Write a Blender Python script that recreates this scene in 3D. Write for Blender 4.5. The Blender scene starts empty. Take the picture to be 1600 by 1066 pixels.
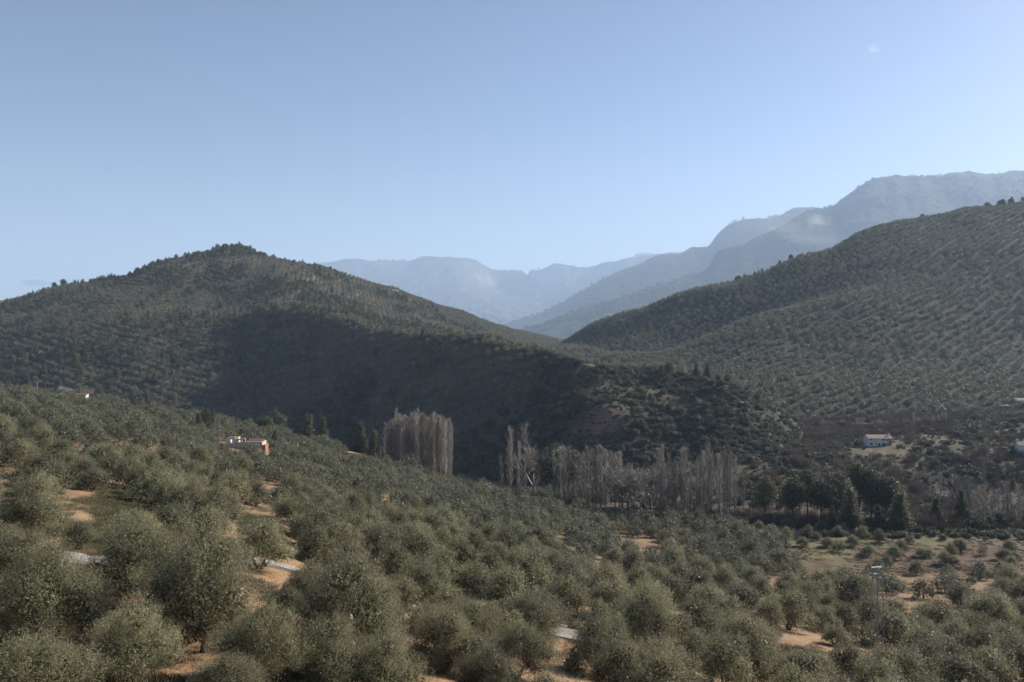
import bpy, math, random
import numpy as np
from mathutils import Vector, Matrix

random.seed(7)
rng = np.random.default_rng(11)
scn = bpy.context.scene
COL = scn.collection
F = 1256.0      # focal length in photograph pixels
H0 = 533.0      # horizon row of the photograph

# ------------------------------------------------------------------ camera
cam_data = bpy.data.cameras.new("camera")
cam_data.lens = 36.0 * F / 1600.0
cam_data.sensor_width = 36.0
cam_data.clip_start = 0.5
cam_data.clip_end = 60000.0
cam = bpy.data.objects.new("camera", cam_data)
cam.location = (0, 0, 0)
cam.rotation_euler = (math.radians(90), 0, 0)
COL.objects.link(cam)
scn.camera = cam

# ------------------------------------------------------------------ sky and sun
SUN_AZ = math.radians(57)     # clockwise from the view direction (+Y)
SUN_EL = math.radians(28)
world = bpy.data.worlds.new("World")
scn.world = world
world.use_nodes = True
nt = world.node_tree
for n in list(nt.nodes):
    nt.nodes.remove(n)
sky = nt.nodes.new("ShaderNodeTexSky")
sky.sky_type = 'NISHITA'
sky.sun_disc = False
sky.sun_elevation = SUN_EL
sky.sun_rotation = SUN_AZ
sky.altitude = 700
sky.air_density = 1.0
sky.dust_density = 0.6
sky.ozone_density = 2.0
bg = nt.nodes.new("ShaderNodeBackground")
bg.inputs[1].default_value = 0.05
out = nt.nodes.new("ShaderNodeOutputWorld")
gam = nt.nodes.new("ShaderNodeGamma"); gam.inputs[1].default_value = 1.5
nt.links.new(sky.outputs[0], gam.inputs[0]); bal = nt.nodes.new("ShaderNodeMix"); bal.data_type = 'RGBA'; bal.blend_type = 'MULTIPLY'; bal.inputs[0].default_value = 1.0
bal.inputs[7].default_value = (0.73, 0.57, 0.49, 1)      # white balance of the whole sky
nt.links.new(gam.outputs[0], bal.inputs[6]); nt.links.new(bal.outputs[2], bg.inputs[0])
nt.links.new(bg.outputs[0], out.inputs[0])

sun_data = bpy.data.lights.new("sun", 'SUN')
sun_data.energy = 5.0
sun_data.angle = math.radians(0.5)
sun_data.color = (1.0, 0.93, 0.82)
sun = bpy.data.objects.new("sun", sun_data)
sd = Vector((math.sin(SUN_AZ) * math.cos(SUN_EL), math.cos(SUN_AZ) * math.cos(SUN_EL), math.sin(SUN_EL)))
sun.rotation_euler = sd.to_track_quat('Z', 'Y').to_euler()
sun.location = sd * 500
COL.objects.link(sun)

scn.view_settings.view_transform = 'Standard'
scn.view_settings.look = 'None'
scn.view_settings.exposure = 1.0
scn.view_settings.gamma = 1.0
scn.view_settings.use_curve_mapping = False
scn.cycles.max_bounces = 5
scn.cycles.diffuse_bounces = 2
scn.cycles.glossy_bounces = 2
scn.cycles.transmission_bounces = 3
scn.cycles.transparent_max_bounces = 6
scn.cycles.volume_bounces = 1
scn.cycles.use_denoising = True

HAZE_DENSITY = 0.8e-4

# ------------------------------------------------------------------ helpers
def tag(o, label=None, cat=None, group=None, kind=None):
    if label: o['label'] = label
    if cat: o['category'] = cat
    if group: o['group'] = group
    if kind: o['kind'] = kind
    return o

def link(o, parent=None):
    COL.objects.link(o)
    if parent is not None:
        o.parent = parent
    return o

def mesh_np(name, V, faces, mat=None, smooth=False):
    """V (n,3); faces (m,k) array or list of tuples"""
    me = bpy.data.meshes.new(name)
    V = np.asarray(V, dtype=np.float32)
    if isinstance(faces, np.ndarray):
        m, k = faces.shape
        me.vertices.add(len(V)); me.vertices.foreach_set("co", V.ravel())
        me.loops.add(m * k); me.loops.foreach_set("vertex_index", faces.astype(np.int32).ravel())
        me.polygons.add(m)
        me.polygons.foreach_set("loop_start", (np.arange(m) * k).astype(np.int32))
        me.update(calc_edges=True)
    else:
        me.from_pydata([tuple(v) for v in V.tolist()], [], [tuple(f) for f in faces])
        me.update()
    if smooth:
        me.polygons.foreach_set("use_smooth", [True] * len(me.polygons))
    if mat: me.materials.append(mat)
    return me

def obj(name, me, parent=None, loc=(0, 0, 0), rz=0.0, sc=(1, 1, 1)):
    o = bpy.data.objects.new(name, me)
    o.location = loc
    o.rotation_euler = (0, 0, rz)
    o.scale = sc
    return link(o, parent)

def empty(name, loc=(0, 0, 0), rz=0.0, sc=(1, 1, 1)):
    o = bpy.data.objects.new(name, None)
    o.empty_display_size = 0.3
    o.location = loc; o.rotation_euler = (0, 0, rz); o.scale = sc
    return link(o)

class MB:
    """collects boxes, tubes and prisms; build() links them as one mesh"""
    def __init__(s): s.v = []; s.f = []
    def add(s, vs, fs):
        n = len(s.v); s.v += [tuple(v) for v in vs]; s.f += [tuple(i + n for i in f) for f in fs]; return s
    def box(s, x0, x1, y0, y1, z0, z1):
        return s.add([(x0, y0, z0), (x1, y0, z0), (x1, y1, z0), (x0, y1, z0), (x0, y0, z1), (x1, y0, z1), (x1, y1, z1), (x0, y1, z1)],
                     [(0, 3, 2, 1), (4, 5, 6, 7), (0, 1, 5, 4), (1, 2, 6, 5), (2, 3, 7, 6), (3, 0, 4, 7)])
    def tube(s, pts, rad, n=5, cap=True):
        pts = [Vector(p) for p in pts]
        base = len(s.v); up = Vector((0.31, 0.17, 0.93)).normalized()
        for i, p in enumerate(pts):
            d = (pts[min(i + 1, len(pts) - 1)] - pts[max(i - 1, 0)])
            d = d.normalized() if d.length > 1e-9 else Vector((0, 0, 1))
            a = d.cross(up); a = a.normalized() if a.length > 1e-3 else d.orthogonal().normalized()
            b = d.cross(a)
            r = rad[i] if hasattr(rad, '__len__') else rad
            for k in range(n):
                t = 2 * math.pi * k / n
                s.v.append(tuple(p + a * (r * math.cos(t)) + b * (r * math.sin(t))))
        for i in range(len(pts) - 1):
            for k in range(n):
                k2 = (k + 1) % n
                s.f.append((base + i * n + k, base + i * n + k2, base + (i + 1) * n + k2, base + (i + 1) * n + k))
        if cap:
            s.f.append(tuple(base + (len(pts) - 1) * n + k for k in range(n)))
            s.f.append(tuple(base + k for k in reversed(range(n))))
        return s
    def mesh(s, name, mat, smooth=False): return mesh_np(name, s.v, s.f, mat, smooth)
    def build(s, name, mat, parent=None, smooth=False, **k): return obj(name, s.mesh(name, mat, smooth), parent, **k)

# numpy value noise
def _hash(ix, iy, seed):
    h = (ix.astype(np.int64) * 374761393 + iy.astype(np.int64) * 668265263 + seed * 974634777) & 0xffffffff
    h = ((h ^ (h >> 13)) * 1274126177) & 0xffffffff
    return ((h ^ (h >> 16)) & 0xffffff) / float(0xffffff)
def vnoise(x, y, seed=0):
    x = np.asarray(x, float); y = np.asarray(y, float)
    ix = np.floor(x); iy = np.floor(y); fx = x - ix; fy = y - iy
    fx = fx * fx * fx * (fx * (fx * 6 - 15) + 10); fy = fy * fy * fy * (fy * (fy * 6 - 15) + 10)
    a = _hash(ix, iy, seed); b = _hash(ix + 1, iy, seed); c = _hash(ix, iy + 1, seed); d = _hash(ix + 1, iy + 1, seed)
    return (a + (b - a) * fx) * (1 - fy) + (c + (d - c) * fx) * fy
def fbm(x, y, wl, octaves=4, seed=0, ridged=False):
    s = 0.0; amp = 1.0; tot = 0.0; f = 1.0 / wl
    for o in range(octaves):
        n = vnoise(x * f + 13.7 * o, y * f - 7.1 * o, seed + o) * 2 - 1
        if ridged: n = 1 - 2 * np.abs(n)
        s = s + n * amp; tot += amp; amp *= 0.5; f *= 2.03
    return s / tot

def pchip_slopes(x, y):
    h = np.diff(x); d = np.diff(y) / h
    m = np.zeros_like(y)
    for i in range(1, len(x) - 1):
        if d[i - 1] * d[i] > 0:
            w1 = 2 * h[i] + h[i - 1]; w2 = h[i] + 2 * h[i - 1]
            m[i] = (w1 + w2) / (w1 / d[i - 1] + w2 / d[i])
    m[0] = d[0]; m[-1] = d[-1]
    return m
def pchip(x, y, q):
    x = np.asarray(x, float); y = np.asarray(y, float); q = np.clip(q, x[0], x[-1])
    m = pchip_slopes(x, y)
    i = np.clip(np.searchsorted(x, q) - 1, 0, len(x) - 2)
    h = x[i + 1] - x[i]; t = (q - x[i]) / h
    return ((2 * t**3 - 3 * t**2 + 1) * y[i] + (t**3 - 2 * t**2 + t) * h * m[i] + (-2 * t**3 + 3 * t**2) * y[i + 1] + (t**3 - t**2) * h * m[i + 1])

# ------------------------------------------------------------------ terrain layers
# each layer is a height field; its rows run across the valley and each knot is
# (bearing as a photograph column, distance in m, height in m)
def zpy(D, py): return -(py - H0) * D / F

class Layer:
    def __init__(s, rows, px0, px1, amp, npx=520, nD=520, soft=True):
        s.px = np.linspace(px0, px1, npx)
        DD = []; ZZ = []
        for row in rows:
            row = sorted(row); a = np.array(row, float)
            DD.append(pchip(a[:, 0], a[:, 1], s.px)); ZZ.append(pchip(a[:, 0], a[:, 2], s.px))
        DD = np.array(DD); ZZ = np.array(ZZ)
        for k in range(1, len(DD)): DD[k] = np.maximum(DD[k], DD[k - 1] + 4)
        s.D0 = DD[0].min(); s.D1 = DD[-1].max()
        s.ld = np.linspace(math.log(s.D0), math.log(s.D1), nD)
        Dg = np.exp(s.ld)
        s.Z = np.array([pchip(DD[:, j], ZZ[:, j], Dg) if soft else np.interp(Dg, DD[:, j], ZZ[:, j]) for j in range(npx)])
        s.amp = amp; s.rows = (DD, ZZ)
    def z(s, x, y):
        x = np.asarray(x, float); y = np.asarray(y, float)
        ys = np.maximum(y, s.D0)
        px = 800 + F * x / ys
        u = np.clip((px - s.px[0]) / (s.px[1] - s.px[0]), 0, len(s.px) - 1.001)
        v = np.clip((np.log(ys) - s.ld[0]) / (s.ld[1] - s.ld[0]), 0, len(s.ld) - 1.001)
        i = u.astype(int); j = v.astype(int); fu = u - i; fv = v - j
        Z = s.Z
        z = (Z[i, j] * (1 - fu) + Z[i + 1, j] * fu) * (1 - fv) + (Z[i, j + 1] * (1 - fu) + Z[i + 1, j + 1] * fu) * fv
        return z + s.amp(x, y)
    def inside(s, x, y):
        px = 800 + F * x / np.maximum(y, 1)
        return (px > s.px[0]) & (px < s.px[-1]) & (y > s.D0) & (y < s.D1)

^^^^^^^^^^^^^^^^

**What you should do:** Which lines hold the word "scene"? Copy all of them.

**Task answer:**
Write a Blender Python script that recreates this scene in 3D. Write for Blender 4.5. The Blender scene starts empty. Take the picture to be 1600 by 1066 pixels.
scn = bpy.context.scene